I’m here to tell you, we need Italians to bring back some joy to our lives

I’ve been out of the Cotswolds learning to fly my hot-air balloon in a rather beautiful little town called Mondovi in Northern Italy. The original plan was to slowly learn my new hobby back home in the Cotswolds, but I need a minimum of 16 hours flying before I can even think about getting a pilot’s license and, I’m sorry to break it to you, but the weather in Italy is a touch better than it is round here for most of the time.

Hot-air ballooning is mostly about spending time hanging around in fields at dawn waiting for the wind to die down.

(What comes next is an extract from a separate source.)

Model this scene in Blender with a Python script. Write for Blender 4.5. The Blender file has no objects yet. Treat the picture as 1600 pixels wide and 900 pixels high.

When you’re doing this in Italy, surrounded on three sides by the snow-capped Alps and knowing that you are only five minutes away from food made in heaven… it’s all a little easier.

Speaking of Italian food, whatever happened to that over here? Growing up it was all little trattorias run by three generations of the same family.

I first met my wife in one in London – The wonderful Bertorelli’s La Toscana in Notting Hill Gate. They would always answer any request for a reservation on the phone with – “You a’know we are a’not’a the famous Bertorellis?”

While at school in Oxford my parents would regularly take me to a family-run trattoria where the owner was always incredibly keen to marry me off to his nine-year-old daughter (relax, I was also nine at the time).

These establishments always had several crucial elements in common – there would be badly-painted watercolours on the wall, ‘by a local artist’. These were always for sale but never, ever bought by anyone. There would also be signed photos of minor celebrities who had supped at the establishment on the wall. Bertorelli’s had Chris de Burgh, China Crisis and, in prime position, Sophia Loren. When I was making Trigger Happy TV I would often eat there while brainstorming and became quite determined to get on the wall. I would hint heavily to Signor Bertorelli that I was on the telly and a person of quite some importance but he always appeared totally uninterested. Eventually I forced the issue by bringing in a signed photo in a frame and presenting it to him. He still remained remarkably unimpressed but eventually placed in on the wall – way below China Crisis…

There would always be wicker-bottomed bottles of Chianti hanging from the ceiling and a ‘sweet trolley’ would always be sitting in the corner looking oh so enticing. I would methodically go through the options – crème caramel, tiramisu, trifle – before inevitably ordering profiteroles, the pudding of the gods (my wedding cake was a profiterole pyramid).

The food would be simple, home-cooked fare and utterly delicious. Varieties of pastas for ‘primi’, followed by a meat or fish dish ‘per secondi’.

These were institutions where everybody knew your name. You felt at home. You ate and drank copiously – a good time was had by all. My sojourn in Italy reminded me of all this – what the hell happened to all these wonderful places?

Now we are lumbered with a series of soulless chain restaurants that nod to Italian origins but have completely missed the point. We all slam the Seventies, when British food was a joke and a glass of orange juice could be considered a starter. These trattorias, however, were never guilty of that; they were producing the same wonderful, family meals that they had for generations. Why have we gone off them? Why do we put up with these god-awful chain restaurants that pay minimum wage and minimum attention to loyal clients? Something needs to be done. Maybe Grandma has died and the grandkids didn’t want to take over the business? Maybe rents and rates got too expensive? Maybe we started to take Italian food for granted and wanted to get more sophisticated – explore Vietnamese, Lebanese, Ethiopian…

Having spent the last week eating my own bodyweight in what Northern Italy has to offer, I’m here to tell you we need to somehow get some Italians to re-open some decent restaurants. It’s time to say no to the boring chains that homogenise our high streets and bring back some joy to our lives.